Friday, March 27, 2015

What Do You Expect?

“Blessed is he who expects nothing, for he shall never be disappointed.”     -Alexander Pope


As you begin to read this article, you might have an expectation of what it will be about.  Will it illuminate in any way?  Get straight to the information you need?  Will it annoy?  Will it be something you can share happily, or will it be something you can criticize?

As a yoga student, you have probably had an expectation of some kind walking into the studio.  That there would be less people, or more. That you would be facing this wall, or that one.  Perhaps you had an expectation of who was teaching.  Your regular teacher did not show up, and now you find yourself panicking.  Maybe this instructor won’t be as good, you think.  Maybe they will be too easy, or too hard.  Too much talk about chakras and not enough arm balances.  Maybe you won’t learn anything new and this will be an hour and a half you’ll never get back.  You grumble internally, “Crap, maybe I should have gone on the treadmill.”   And then it’s sealed.  Your day has just set the course to officially suck.

Expectation, just like wanting, is a prime source of suffering.  It sets you up for disappointment.   Yoga teaches us to let go of pesky expectation.  Yoga teaches us to release attachment to any particular outcome.  When you let go of your desire for the present moment to be a certain way, then you’re free to experience it as it is.   You can let go of your anger, your sorrow, your anxiety and allow yourself to open up to new possibility.

Next time, just before you enter the studio —or into a work or social situation— make the intention to free yourself of expectation.  Allow yourself to ride the wave of each moment as it comes. 

Then when you practice, don’t let the attainment of asanas be your guiding force, i.e. to think “Today I will master the headstand.” And what if you don’t “master” it?  Again, expectation. If your hips are tight, accept that your hips are tight and practice without any attachment to the goal of opening up that area. Allow yourself to naturally unfold in the field of your own body.  Be open and receptive to whatever comes your way.

If you’re not doing and being, then you’re thinking and judging and hoping and a whole mess of noise.  Just like that, you’re out of the present moment.  Allow the asana to unfold and merely feel yourself within it.  



The most exciting thing to understand about the journey of yoga —and maybe even life— is that all the joy, happiness and freedom that we are searching for out there in the mysterious, imagined future is actually right here and now.

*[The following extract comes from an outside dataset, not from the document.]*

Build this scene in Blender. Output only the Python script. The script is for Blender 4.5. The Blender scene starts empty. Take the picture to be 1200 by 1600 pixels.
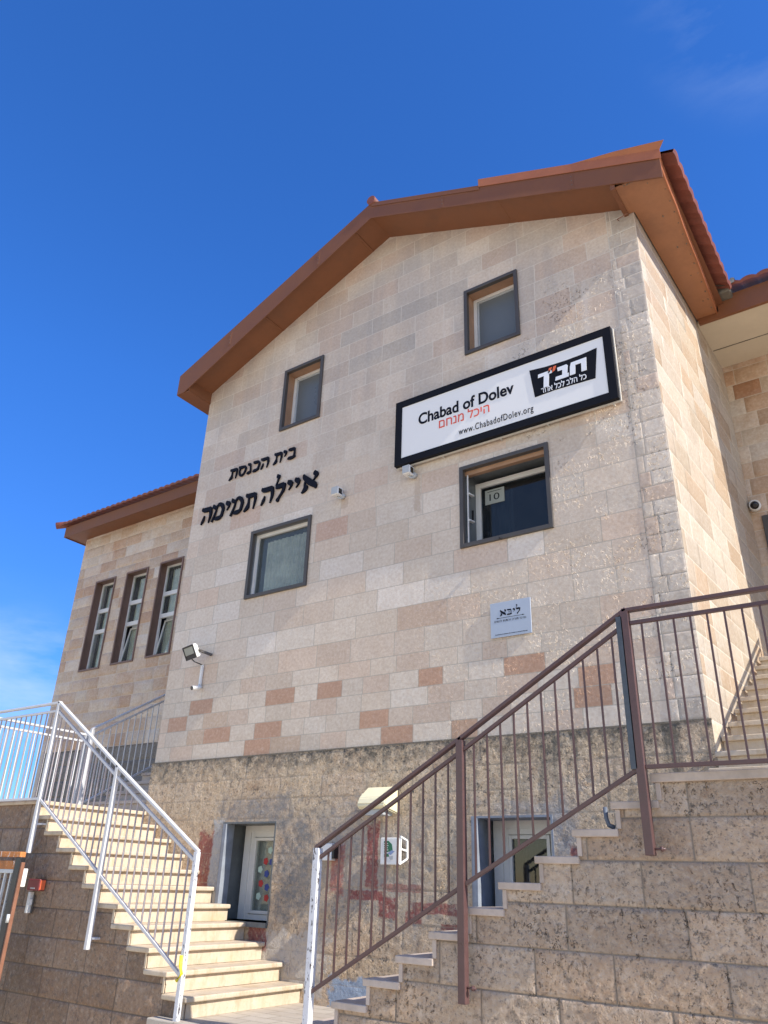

All we need to do is quiet our minds enough to feel it.  So stop expecting and simply start experiencing.

Sunday, March 1, 2015

Finding Santosha With Dishsoap

When my husband and I first started living together, he hated doing dishes.  I mean, hated.  So much so, he flat out refused to do them.  The post meal messes were always mine to clean and it became a bone of contention as we both worked outside the home, equally.  I felt we needed to share in the domestic work load.  Now, several years later, he actually tells me to get out of the kitchen so he can do the dishes. I find him there now humming along with a kirtan, a peaceful smile on his face as dish soap suds on a sponge and a pan.  I know, it’s a part of every woman’s fantasy.  How did this miracle occur, you wonder? 

It’s a word and a concept:  Santosha.  It means contentment, but like all Sanskrit terms it goes a little deeper.  At its basic core, it’s about finding contentment in all things, not just about where you are in life, but in everything you do.  Okay, easy to find contentment in reading a compelling novel curled by the fire, petting the soft fur of your sleeping dog, eating a warm apple pie with a cinnamon crusted top with no money or relationship worries.  But I’m talking about finding contentment in being unemployed, being single, or in the things you don’t exactly like doing.  Like washing the dishes.

While the concept is pretty straightforward, applying santosha isn’t necessarily easy.  Imagine finding contentment in cleaning up the cat litter - when your pet has diarrhea.  Or getting a ticket for speeding when you weren’t.  Those things probably don’t happen every day - at least I hope not-  so how can we practice santosha so that we’re ready to handle the discomfort or the injustice with the ease of contentedness?  You can do it like my husband does, find something that annoys you to no end and do it repeatedly until you can actually find contentment in it.  Or if you want to bring it on the mat, think of trying Bakasana (Crow) and becoming frustrated that you cannot lift both feet off the floor.   Or losing your grace in Natarajasana (Dancer).

In your asanas, practiced observance -free of judgement- is one way to begin (that is, no internal dialogue that says “this hurts, can’t wait for it to be over,” “I’m terrible,” etc.) Relax into where you are with the pose at this time and realize that -right now- it is as it should be, and that -that- is perfect.  

It is important to note the difference between finding contentment through mindfulness versus blocking out sensation by using mindfulness as a device.  For example, you could clean up the sick cat’s litter by simply going through the motions without feeling anything. Santosha?  Not exactly.  You need to have both the awareness and the contentment while you clean it.  That’s santosha.

So he washes dishes to practice santosha.  Lucky me.